Плакат «Октября» (сделанный вместе с Яковом Руклевским) – 1927 год, а первый экзерсис с киноафишами у Стенбергов случился в 1923-м, для кинопьесы в семи частях «Глаза любви»: крупный план, лицо в очках, под которыми нет глаз, зато поверх них написано «глаза», и предельно абстрактный, но энергичный по цвету красно-черно-желтый фон (тогда, кстати, они еще, видимо, не придумали свой «логотип» «2 Стенберг 2», и здесь на подписи просто – Стен). Братья Стенберг вообще-то сперва стали театральными художниками, с 1922-го около 10 лет они работали в Камерном театре с Александром Таировым, который даже разрешил в Пушкинском фойе театра (театра!) выставку киноплакатов.

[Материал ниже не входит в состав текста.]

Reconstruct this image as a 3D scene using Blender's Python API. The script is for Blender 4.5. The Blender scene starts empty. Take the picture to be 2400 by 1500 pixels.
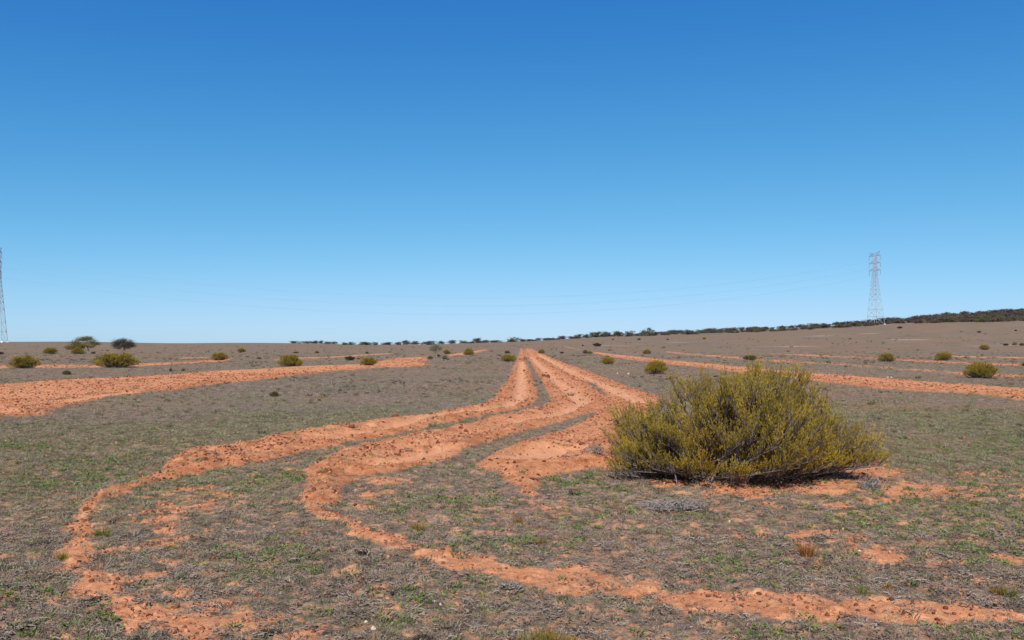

Динамизм и смена ракурсов в самых разных значениях у эпохи были в крови. У Стенбергов, похоже, тоже. Они, например, пошли поступать в училище – в Строгановку – в 12 лет, а с 1917-го их, казалось, потянуло в противоположные стороны – они одновременно учились в Первых Государственных художественных мастерских у Георгия Якулова (его ретроспектива сейчас идет в Третьяковке, и можно посмотреть эпоху в очень разных работах его и их) и на Высших военно-дорожных курсах (специализация Стенбергов там – железнодорожные сооружения и мосты) у Владимира Образцова, отца режиссера Сергея Образцова. Впрочем, это не в разные стороны – во-первых, как раз с 1917-го братья начали работать вместе, а во-вторых, как-то они так умели жить, что всякие навыки им пригождались. И если в начале 1920-х они взялись за сценографию и киноплакат (успев в 1922-м придумать с художником Константином Медунецким манифест конструктивизма), так к концу десятилетия прибавили к тому статус главных художников Красной площади, Парка Горького и даже Днепростроя. К сожалению, этот контекст на выставке – разве что в их биографиях да в небольшой иллюстрации с проектом оформления Красной площади к Параду Победы в 1945-м (это уже работа Владимира и его сына Стена Стенберга) из книжки в витрине с архивными вещами. А как бы хотелось сравнить, скажем, их конструктивизм сценический и плакатный…
Время дробилось на кусочки, ракурсы и движения. Родченко, Густав Клуцис проповедовали фотомонтаж – как и коллаж, он был созвучен тому периоду. Стенберги обходились просто монтажом, вернее, имитацией фотографии (для фактурного единства киноплакатов) – и чего они только не вытворяли. Если к мелодраме «Любовь втроем (Третья Мещанская)» Абрама Роома просто взят сверхкрупный план девушки Людмилы и почти пол-лица ее скрыто тюлем, то для очередного выпуска похождений комического датского дуэта Пата и Паташона «Загадка мельницы» Стенберги положили фигуры персонажей крест-накрест, как крылья той самой мельницы (она на плакате тоже есть и становится лестницей для героев), и эту плоскостность фигур еще подчеркнули контрастными цветовыми заливками. Для документального «Турксиба» Виктора Турина 1929 года художники пускают по бумажной плоскости мчащий на всех парах состав, который почти наезжает на двух героев, которые что-то кричат, приложив руку к губам так, как Лиля Брик для рекламного плаката Родченко 1924 года. Вот вам «Парижанка» Чарли Чаплина, вот «Одиннадцатый» Дзиги Вертова, вот «Княжна Мери» Владимира Барского с девушкой, скорее 1920-х годов, нежели времени лермонтовского «Героя…», а вот Chicago с характерной для СССР припиской «трагикомедия американских нравов»… Цвет, геометрия, объемные лица и плоскостные фигуры, наложения силуэтов и масштабов, шрифты, которые могут идти прямо, а могут – хоть по кругу (как на афише французских гастролей Камерного театра), хоть под углом – в графическом дизайне и буквы работают на образ.
Тут в конце концов думаешь о том, что конструктивизм, охвативший все от архитектуры и сценографии до плаката, мог бы стать, претендовал – это уж точно – на то, чтобы стать большим стилем, эдаким grand art. Но пришла другая идеология. Уже в 1930-м киноплакат стали обвинять в формализме. Владимира Стенберга в 1952-м репрессировали по 58-й статье за контрреволюционную деятельность. Реабилитировали после смерти вождя.